Results for the first half of 2022 were good, with revenues up by 15%, and operating profits by 10%. However, the company was not immune from margin pressure: gross margin was stable at 13.5%, but lower than the historical level, and EBITDA margin went down to 7.9% from 8.4% in 2021 (and 8.6% one year earlier).
Cash from operations was again negative, and again mostly because of investments in working capital.
Finally, and very kindly, in its annual reports Acomo provides a lengthy discussion of the main risks, both operating and financial. As highlighted at #14 in the chart, after Tradin Organic the biggest risk is to go for ever larger acquisitions.
So, to summarise
Minus
This is a mature, stable company that sells “boring” products: no sexy gizmos and no 20%+ annual growth, but rather GDP-ish; some extra could come from further acquisitions, but the bar moved much higher after Tradin Organic
It does not have a real moat: there is a reason if agri-products are called “commodities”
It’s not super-profitable: ROIC is in the low teens and operating margins are 6% to 7%, similar to other distributors
Not aggressive accounting, but some metrics as they are presented are not exactly conservative
Plus
This is a mature, stable company that sells “boring” products that will not go out of fashion even in a recession
Smaller but more profitable than bigger companies: my own interpretation is that Acomo’s specialised lines of products and independent business model allow it to run a much leaner organisation with higher margins and return on capital. Each underlying company operates as a stand-alone entity, with its management team, budget and performance targets, while overhead expenses are centralised at the parent company level (no duplication of costs)
Valuation is attractive: it pays good dividends (dividend yield >5%) and trades at cheap multiples (with 2022e earnings around €1.90 current P/E is 10x)
Working capital investments “mask” the stronger underlying cash flow generation and cash conversion (but they are also part of the business model)
In my opinion, Acomo is a good example of a company with no real observable moat and decent but not spectacular returns on capital that can still be a long-term compounder. Companies with good execution in tough industries, especially if they are aggregators in a fragmented market (there are plenty of potential targets for Acomo in Europe), can still produce really great long-term results.
Even excluding the euphoric 2021, given its consistency Acomo has often traded at much higher multiples than today: P/E of 16x-18x (so a 55% to 75% potential upside) and EV/EBIT of 14x-15x (a 23% to 32% upside).
Mont Cevin, a Luxembourg-based holding company where Acomo’s Non-Executive Director Jan Niessen is Managing Director, holds a 12.3% stake in Acomo. The rest of the float is held by various asset managers, none of which with more than 9%.
Big blow-ups and costly frauds tend to happen in metals and energy trading, see for example recently at Trafigura (“Commodity Trader Trafigura Faces $577 Million Loss After Uncovering Nickel Fraud”) or Mercuria (“Trader Buys $36 Million of Copper and Gets Painted Rocks Instead”).
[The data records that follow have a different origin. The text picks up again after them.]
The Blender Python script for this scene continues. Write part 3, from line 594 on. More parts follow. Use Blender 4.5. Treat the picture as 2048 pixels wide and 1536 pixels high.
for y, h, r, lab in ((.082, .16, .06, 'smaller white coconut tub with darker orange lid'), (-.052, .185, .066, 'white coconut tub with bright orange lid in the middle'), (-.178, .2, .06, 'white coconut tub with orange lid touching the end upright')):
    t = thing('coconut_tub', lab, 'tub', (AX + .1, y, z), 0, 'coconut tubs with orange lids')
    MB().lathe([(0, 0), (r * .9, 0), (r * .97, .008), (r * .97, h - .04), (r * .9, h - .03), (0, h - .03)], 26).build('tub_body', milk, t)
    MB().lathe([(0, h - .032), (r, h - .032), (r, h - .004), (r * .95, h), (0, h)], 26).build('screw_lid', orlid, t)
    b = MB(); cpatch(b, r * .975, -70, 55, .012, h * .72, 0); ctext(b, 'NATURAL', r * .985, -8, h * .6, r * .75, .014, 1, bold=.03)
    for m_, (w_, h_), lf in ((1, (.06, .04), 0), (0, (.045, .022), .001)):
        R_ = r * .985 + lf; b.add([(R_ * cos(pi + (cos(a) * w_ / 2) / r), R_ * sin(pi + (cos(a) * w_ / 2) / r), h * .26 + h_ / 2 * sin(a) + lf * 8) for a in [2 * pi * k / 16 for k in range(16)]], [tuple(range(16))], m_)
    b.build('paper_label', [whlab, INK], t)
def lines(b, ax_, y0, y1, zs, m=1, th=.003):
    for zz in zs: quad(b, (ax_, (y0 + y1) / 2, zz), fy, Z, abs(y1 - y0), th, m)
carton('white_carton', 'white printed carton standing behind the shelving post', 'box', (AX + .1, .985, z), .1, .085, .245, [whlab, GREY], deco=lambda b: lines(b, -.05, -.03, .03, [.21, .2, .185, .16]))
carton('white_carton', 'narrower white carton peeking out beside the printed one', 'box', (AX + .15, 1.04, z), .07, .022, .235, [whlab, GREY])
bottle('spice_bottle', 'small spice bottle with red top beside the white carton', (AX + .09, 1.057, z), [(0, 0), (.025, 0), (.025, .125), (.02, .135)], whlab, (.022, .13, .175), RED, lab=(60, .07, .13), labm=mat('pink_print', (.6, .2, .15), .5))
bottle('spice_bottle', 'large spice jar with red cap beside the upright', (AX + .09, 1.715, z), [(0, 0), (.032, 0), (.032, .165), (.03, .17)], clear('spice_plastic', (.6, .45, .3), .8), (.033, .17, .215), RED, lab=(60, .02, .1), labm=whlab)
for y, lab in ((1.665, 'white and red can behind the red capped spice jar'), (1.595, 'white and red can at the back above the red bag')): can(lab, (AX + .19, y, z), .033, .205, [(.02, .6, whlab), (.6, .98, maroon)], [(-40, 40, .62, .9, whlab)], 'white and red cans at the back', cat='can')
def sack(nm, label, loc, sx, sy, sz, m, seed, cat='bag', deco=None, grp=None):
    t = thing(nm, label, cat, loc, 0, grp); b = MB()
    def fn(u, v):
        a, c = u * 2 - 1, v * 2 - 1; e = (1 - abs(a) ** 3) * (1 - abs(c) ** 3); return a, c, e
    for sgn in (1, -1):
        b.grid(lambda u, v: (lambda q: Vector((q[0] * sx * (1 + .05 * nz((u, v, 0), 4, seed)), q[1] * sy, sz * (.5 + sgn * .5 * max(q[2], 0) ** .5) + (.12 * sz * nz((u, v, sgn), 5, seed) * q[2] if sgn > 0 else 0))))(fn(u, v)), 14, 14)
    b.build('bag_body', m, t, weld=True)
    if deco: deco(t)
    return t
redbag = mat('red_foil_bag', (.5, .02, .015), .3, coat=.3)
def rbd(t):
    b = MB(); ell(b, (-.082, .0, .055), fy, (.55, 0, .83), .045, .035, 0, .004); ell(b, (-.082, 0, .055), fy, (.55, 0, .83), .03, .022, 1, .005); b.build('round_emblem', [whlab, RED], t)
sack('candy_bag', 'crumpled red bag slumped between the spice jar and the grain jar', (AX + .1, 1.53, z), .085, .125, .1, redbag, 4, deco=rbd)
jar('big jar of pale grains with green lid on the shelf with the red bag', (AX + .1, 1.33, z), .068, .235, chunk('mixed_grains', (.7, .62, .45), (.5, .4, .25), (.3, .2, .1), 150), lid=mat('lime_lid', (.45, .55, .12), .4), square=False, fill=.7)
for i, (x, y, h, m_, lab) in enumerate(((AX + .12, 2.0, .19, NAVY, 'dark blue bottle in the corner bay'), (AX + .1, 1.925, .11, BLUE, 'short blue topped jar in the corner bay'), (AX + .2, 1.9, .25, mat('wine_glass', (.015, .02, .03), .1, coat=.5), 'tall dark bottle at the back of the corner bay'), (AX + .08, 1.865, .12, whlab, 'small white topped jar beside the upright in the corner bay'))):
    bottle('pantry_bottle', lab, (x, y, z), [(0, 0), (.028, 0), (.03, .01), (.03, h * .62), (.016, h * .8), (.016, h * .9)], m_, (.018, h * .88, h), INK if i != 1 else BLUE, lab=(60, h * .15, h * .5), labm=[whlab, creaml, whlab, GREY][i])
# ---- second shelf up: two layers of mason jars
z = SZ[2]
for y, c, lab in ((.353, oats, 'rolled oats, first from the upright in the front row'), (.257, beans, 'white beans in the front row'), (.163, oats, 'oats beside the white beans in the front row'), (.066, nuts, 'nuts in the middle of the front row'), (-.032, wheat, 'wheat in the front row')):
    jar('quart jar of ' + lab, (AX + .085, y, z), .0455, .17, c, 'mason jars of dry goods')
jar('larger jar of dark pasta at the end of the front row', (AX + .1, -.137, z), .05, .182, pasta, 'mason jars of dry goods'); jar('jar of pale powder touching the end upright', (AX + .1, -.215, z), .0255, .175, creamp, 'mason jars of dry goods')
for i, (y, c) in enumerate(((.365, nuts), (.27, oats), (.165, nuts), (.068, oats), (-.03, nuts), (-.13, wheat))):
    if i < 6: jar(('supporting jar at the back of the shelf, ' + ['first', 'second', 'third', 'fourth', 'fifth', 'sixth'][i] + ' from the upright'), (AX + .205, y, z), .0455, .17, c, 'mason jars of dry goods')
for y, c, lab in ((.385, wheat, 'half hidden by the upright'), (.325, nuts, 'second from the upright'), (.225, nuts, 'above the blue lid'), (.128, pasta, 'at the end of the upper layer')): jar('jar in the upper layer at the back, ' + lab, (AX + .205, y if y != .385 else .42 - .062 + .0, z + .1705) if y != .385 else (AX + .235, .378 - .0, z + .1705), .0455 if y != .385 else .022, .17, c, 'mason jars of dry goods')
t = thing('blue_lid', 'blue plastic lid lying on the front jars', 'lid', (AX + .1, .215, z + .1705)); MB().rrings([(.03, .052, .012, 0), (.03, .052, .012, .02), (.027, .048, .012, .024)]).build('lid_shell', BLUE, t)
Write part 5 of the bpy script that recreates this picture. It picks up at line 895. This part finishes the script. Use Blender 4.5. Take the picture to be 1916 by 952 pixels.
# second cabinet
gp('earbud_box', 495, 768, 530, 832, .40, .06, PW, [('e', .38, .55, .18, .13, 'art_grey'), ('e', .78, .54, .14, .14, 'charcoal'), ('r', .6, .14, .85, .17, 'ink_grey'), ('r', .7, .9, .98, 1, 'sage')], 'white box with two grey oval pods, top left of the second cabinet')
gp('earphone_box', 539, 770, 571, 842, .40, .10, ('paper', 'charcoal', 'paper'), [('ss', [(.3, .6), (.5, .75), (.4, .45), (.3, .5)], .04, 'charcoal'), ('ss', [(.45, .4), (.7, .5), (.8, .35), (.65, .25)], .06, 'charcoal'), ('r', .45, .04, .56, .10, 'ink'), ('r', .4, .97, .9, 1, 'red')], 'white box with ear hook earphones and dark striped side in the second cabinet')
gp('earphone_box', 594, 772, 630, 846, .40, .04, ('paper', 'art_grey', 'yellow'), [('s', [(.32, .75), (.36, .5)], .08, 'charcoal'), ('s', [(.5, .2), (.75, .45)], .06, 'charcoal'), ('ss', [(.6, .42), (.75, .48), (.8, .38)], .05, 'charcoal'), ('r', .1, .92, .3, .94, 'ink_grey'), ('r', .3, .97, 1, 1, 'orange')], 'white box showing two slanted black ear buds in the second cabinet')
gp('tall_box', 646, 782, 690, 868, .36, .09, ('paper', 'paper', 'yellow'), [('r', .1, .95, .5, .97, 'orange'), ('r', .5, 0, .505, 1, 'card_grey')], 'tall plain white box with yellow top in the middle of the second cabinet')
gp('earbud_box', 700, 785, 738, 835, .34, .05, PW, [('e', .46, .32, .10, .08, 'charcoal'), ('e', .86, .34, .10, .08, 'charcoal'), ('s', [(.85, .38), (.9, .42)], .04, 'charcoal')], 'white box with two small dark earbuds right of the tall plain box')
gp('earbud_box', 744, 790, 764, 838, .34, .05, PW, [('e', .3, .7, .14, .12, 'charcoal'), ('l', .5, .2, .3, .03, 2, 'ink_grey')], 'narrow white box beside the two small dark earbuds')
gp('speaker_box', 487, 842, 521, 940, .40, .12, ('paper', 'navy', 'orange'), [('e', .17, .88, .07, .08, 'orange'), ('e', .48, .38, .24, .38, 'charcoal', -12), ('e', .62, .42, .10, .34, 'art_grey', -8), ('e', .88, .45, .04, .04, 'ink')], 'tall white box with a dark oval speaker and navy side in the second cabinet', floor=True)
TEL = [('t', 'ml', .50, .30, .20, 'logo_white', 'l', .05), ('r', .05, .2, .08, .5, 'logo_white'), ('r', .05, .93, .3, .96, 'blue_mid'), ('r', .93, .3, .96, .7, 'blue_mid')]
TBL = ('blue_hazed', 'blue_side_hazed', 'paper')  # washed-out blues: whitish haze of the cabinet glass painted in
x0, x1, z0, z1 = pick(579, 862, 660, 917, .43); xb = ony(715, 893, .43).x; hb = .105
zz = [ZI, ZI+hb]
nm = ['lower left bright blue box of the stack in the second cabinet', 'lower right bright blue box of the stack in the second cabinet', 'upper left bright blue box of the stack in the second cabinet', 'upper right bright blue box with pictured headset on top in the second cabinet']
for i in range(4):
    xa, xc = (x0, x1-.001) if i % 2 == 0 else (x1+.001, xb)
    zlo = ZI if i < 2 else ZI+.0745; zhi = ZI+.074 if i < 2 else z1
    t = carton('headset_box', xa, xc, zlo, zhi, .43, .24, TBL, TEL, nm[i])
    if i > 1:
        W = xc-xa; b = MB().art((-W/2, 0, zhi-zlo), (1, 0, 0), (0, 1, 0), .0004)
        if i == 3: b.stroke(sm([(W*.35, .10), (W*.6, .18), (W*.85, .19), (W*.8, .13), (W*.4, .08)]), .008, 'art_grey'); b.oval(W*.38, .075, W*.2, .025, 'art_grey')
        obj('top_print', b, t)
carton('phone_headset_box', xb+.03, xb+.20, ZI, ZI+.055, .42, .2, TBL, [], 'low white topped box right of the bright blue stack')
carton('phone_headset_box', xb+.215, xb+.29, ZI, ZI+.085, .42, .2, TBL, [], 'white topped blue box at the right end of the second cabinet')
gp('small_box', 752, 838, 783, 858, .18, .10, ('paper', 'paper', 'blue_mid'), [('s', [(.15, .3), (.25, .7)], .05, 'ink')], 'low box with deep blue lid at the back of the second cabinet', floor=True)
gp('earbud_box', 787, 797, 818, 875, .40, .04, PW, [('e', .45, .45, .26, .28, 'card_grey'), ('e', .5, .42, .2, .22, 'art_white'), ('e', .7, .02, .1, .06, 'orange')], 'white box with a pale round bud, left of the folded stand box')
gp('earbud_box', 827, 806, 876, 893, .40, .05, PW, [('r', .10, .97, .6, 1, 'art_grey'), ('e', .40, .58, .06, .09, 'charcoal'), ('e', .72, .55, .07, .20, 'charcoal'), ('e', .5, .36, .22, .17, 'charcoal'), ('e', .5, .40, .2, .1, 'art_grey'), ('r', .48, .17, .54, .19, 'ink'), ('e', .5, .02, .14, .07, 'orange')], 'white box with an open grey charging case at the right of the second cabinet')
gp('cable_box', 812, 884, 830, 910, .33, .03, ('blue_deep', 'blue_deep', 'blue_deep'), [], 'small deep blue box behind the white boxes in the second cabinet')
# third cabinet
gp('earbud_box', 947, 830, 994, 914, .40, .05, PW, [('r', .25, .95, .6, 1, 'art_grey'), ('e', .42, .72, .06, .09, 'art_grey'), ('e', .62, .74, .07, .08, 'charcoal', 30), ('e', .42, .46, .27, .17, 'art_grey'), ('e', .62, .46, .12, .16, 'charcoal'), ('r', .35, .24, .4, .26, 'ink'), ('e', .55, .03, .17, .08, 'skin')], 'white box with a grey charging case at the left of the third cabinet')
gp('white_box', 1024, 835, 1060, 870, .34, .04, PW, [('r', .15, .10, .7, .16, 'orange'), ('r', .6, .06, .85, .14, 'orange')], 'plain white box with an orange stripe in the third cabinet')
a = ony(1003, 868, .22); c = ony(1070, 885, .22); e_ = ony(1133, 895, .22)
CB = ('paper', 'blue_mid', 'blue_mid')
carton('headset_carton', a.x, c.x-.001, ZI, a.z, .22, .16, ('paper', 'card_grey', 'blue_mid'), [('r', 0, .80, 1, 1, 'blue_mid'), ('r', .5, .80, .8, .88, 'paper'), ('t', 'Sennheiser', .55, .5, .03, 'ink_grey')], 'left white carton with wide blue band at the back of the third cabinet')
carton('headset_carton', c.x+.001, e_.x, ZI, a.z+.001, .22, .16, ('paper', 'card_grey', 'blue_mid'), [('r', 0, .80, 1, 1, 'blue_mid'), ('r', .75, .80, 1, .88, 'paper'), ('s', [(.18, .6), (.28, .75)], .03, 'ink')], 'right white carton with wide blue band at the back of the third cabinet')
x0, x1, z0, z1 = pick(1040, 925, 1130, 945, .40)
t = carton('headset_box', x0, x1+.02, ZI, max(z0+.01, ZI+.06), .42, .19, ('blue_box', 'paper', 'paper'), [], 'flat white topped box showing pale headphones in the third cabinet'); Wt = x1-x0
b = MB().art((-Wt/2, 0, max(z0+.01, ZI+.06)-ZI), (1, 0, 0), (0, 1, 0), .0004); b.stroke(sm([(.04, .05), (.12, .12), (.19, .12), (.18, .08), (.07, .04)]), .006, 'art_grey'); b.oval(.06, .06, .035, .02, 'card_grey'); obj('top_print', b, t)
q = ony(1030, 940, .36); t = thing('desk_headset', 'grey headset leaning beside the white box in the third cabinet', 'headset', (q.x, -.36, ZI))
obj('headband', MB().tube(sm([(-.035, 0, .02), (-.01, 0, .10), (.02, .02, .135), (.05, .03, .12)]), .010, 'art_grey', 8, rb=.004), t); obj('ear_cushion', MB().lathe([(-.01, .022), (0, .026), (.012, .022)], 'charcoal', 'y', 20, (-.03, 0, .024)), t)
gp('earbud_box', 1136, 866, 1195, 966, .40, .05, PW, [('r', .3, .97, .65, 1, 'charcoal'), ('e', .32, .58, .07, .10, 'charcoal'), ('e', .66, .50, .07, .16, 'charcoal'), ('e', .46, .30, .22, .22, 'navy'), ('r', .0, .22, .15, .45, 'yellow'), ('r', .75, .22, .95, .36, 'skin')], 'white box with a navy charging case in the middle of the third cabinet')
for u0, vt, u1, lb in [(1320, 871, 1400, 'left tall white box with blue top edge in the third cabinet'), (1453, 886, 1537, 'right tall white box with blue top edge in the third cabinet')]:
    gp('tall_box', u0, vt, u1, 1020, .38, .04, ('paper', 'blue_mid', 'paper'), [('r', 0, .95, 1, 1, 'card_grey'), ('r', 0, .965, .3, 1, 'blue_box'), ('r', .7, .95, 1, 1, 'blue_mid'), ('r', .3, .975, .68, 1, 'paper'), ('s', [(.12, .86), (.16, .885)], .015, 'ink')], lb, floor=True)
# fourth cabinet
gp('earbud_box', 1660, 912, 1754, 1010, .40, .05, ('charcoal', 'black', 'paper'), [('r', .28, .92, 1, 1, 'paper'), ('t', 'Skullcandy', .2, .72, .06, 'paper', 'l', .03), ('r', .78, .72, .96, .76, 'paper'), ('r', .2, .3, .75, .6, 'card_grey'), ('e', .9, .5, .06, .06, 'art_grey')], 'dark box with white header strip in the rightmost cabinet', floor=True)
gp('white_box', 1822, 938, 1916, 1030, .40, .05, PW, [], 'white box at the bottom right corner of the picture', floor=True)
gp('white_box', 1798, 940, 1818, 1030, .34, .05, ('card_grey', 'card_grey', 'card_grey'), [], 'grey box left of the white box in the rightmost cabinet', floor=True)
But the agri space has also had its share of frauds and scandals, for example Agritrade International (“Singapore Jails Former CFO 20 Years for Defrauding Over Dozen Banks”)
Hi thanks for your post. I analyzed Acomo in details in 2021, but was appalled by the rates of returns of the retain earnings, as you mentioned. The margins can be maintained but the turns have just taken a dive, with negative growth in some segments. So at best, you get a lumpy inflation-protected bond yield, and not an incredible yield..
Excellent write-up. I bought a small stake in early 2022 as an inflation play, yet I clearly misunderstood their market. In their annual report 2022 they clearly state they experienced some price pressure in their key products. As food inflation keeps increasing (one of the biggest drivers of core inflation in US and EU), do you think this can be a tailwind?